━━ Data for this task
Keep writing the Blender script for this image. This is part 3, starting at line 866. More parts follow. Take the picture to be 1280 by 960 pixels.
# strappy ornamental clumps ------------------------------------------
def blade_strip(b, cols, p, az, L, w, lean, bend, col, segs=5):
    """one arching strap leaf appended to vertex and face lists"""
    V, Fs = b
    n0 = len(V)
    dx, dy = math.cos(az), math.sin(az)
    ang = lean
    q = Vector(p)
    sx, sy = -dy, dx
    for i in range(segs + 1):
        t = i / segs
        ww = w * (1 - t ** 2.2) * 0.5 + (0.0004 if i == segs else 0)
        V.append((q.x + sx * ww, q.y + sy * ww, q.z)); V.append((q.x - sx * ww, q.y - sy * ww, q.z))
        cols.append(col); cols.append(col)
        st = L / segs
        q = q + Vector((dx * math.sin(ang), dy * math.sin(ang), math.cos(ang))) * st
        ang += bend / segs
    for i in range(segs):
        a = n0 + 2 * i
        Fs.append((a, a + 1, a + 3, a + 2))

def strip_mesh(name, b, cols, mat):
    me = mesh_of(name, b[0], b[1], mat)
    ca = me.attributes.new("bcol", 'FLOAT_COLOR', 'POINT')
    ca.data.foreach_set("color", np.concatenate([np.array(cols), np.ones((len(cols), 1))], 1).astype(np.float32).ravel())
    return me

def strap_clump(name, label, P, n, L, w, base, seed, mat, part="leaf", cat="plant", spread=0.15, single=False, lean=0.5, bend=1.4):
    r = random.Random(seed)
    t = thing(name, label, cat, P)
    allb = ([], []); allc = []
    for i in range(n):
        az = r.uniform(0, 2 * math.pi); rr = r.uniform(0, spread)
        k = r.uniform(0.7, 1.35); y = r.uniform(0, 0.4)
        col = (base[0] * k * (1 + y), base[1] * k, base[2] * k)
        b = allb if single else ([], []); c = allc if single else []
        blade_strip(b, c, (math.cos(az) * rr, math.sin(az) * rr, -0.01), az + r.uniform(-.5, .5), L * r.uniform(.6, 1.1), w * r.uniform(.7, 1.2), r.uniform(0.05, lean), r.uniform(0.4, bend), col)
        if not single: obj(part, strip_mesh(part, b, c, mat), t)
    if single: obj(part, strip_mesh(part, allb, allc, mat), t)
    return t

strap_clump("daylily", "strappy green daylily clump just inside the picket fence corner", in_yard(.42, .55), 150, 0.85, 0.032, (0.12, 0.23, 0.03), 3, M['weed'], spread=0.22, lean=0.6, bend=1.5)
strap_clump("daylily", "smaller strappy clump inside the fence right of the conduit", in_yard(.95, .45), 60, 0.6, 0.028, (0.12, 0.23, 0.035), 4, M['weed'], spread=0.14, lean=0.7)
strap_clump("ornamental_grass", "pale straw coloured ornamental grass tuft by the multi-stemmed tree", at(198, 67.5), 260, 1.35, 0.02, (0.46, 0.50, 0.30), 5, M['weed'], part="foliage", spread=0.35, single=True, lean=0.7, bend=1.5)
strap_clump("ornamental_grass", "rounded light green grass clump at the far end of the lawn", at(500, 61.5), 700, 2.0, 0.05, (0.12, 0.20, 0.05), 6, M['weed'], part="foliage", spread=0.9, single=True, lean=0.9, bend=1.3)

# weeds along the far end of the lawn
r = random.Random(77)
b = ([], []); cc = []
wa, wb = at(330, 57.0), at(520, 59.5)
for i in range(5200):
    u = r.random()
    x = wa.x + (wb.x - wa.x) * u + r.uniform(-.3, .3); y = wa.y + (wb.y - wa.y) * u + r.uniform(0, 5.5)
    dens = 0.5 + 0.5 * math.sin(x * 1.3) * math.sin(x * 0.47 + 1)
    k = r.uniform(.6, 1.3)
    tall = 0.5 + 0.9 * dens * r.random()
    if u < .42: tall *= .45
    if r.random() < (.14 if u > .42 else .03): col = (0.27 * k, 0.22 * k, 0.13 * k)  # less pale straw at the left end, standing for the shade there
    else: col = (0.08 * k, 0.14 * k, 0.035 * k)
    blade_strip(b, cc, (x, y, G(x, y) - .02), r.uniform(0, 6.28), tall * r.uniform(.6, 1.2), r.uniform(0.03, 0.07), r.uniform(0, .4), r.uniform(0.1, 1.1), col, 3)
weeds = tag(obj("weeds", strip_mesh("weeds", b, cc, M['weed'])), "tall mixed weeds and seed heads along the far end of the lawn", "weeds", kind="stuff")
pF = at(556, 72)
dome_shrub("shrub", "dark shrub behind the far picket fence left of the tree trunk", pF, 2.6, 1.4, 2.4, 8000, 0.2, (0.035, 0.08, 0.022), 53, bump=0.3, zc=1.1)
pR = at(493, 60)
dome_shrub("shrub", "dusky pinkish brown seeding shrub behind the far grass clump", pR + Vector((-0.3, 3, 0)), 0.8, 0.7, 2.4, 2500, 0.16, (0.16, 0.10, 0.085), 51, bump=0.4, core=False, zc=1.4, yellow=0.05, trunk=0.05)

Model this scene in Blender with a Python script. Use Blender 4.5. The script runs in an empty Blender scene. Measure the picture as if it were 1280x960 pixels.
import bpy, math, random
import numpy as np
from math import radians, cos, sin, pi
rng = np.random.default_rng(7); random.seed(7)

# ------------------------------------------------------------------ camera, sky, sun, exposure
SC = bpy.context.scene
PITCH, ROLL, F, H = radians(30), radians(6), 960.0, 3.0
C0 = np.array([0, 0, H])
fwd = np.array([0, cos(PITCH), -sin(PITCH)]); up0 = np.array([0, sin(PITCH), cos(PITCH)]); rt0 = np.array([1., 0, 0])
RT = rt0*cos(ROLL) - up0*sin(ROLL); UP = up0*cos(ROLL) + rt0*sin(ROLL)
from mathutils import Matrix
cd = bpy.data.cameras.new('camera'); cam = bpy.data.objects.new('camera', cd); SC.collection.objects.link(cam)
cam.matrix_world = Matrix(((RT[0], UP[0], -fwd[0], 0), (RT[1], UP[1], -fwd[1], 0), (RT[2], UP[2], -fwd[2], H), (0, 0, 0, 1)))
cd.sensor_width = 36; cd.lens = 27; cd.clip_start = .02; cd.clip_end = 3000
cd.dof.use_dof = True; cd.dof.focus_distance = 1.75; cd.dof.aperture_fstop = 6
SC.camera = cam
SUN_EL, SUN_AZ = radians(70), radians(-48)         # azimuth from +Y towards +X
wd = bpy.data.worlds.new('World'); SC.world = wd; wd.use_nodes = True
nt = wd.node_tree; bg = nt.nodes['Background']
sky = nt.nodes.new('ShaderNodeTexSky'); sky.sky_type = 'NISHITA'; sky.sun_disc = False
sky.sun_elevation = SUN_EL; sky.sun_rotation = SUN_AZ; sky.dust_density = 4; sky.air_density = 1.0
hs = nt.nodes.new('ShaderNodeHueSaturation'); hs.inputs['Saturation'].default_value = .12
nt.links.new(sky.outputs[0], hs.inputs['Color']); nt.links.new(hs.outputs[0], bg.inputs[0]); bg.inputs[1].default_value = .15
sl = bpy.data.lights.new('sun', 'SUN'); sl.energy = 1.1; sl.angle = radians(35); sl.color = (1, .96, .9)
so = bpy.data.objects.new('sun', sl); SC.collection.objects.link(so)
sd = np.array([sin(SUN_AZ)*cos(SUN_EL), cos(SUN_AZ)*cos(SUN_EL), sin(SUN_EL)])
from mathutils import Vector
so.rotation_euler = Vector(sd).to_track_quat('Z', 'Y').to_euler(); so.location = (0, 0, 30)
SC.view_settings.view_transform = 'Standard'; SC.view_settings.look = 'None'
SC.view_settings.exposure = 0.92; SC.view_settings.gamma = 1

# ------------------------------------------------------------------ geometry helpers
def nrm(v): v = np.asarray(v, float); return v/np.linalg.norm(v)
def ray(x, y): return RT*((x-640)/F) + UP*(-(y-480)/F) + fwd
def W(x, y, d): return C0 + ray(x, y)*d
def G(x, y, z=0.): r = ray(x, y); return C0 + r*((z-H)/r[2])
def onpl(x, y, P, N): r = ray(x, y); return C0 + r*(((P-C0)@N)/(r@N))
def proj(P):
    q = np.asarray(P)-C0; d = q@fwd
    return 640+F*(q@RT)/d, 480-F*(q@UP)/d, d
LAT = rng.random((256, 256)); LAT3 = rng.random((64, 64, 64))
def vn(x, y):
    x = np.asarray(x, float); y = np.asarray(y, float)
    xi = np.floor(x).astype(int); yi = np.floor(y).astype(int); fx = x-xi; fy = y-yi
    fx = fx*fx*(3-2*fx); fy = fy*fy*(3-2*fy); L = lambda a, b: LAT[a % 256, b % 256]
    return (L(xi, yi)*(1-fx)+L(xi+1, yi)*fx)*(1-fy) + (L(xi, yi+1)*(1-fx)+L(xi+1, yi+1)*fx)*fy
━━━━
◆ Exercise details:
The line with "Model this scene" marks the start and the line with "rng = np.random.default_rng(7);" marks the end; transcribe every line in that stretch, unchanged.

◆ Complete answer:
Model this scene in Blender with a Python script. Use Blender 4.5. The script runs in an empty Blender scene. Measure the picture as if it were 1280x960 pixels.
import bpy, math, random
import numpy as np
from math import radians, cos, sin, pi
rng = np.random.default_rng(7); random.seed(7)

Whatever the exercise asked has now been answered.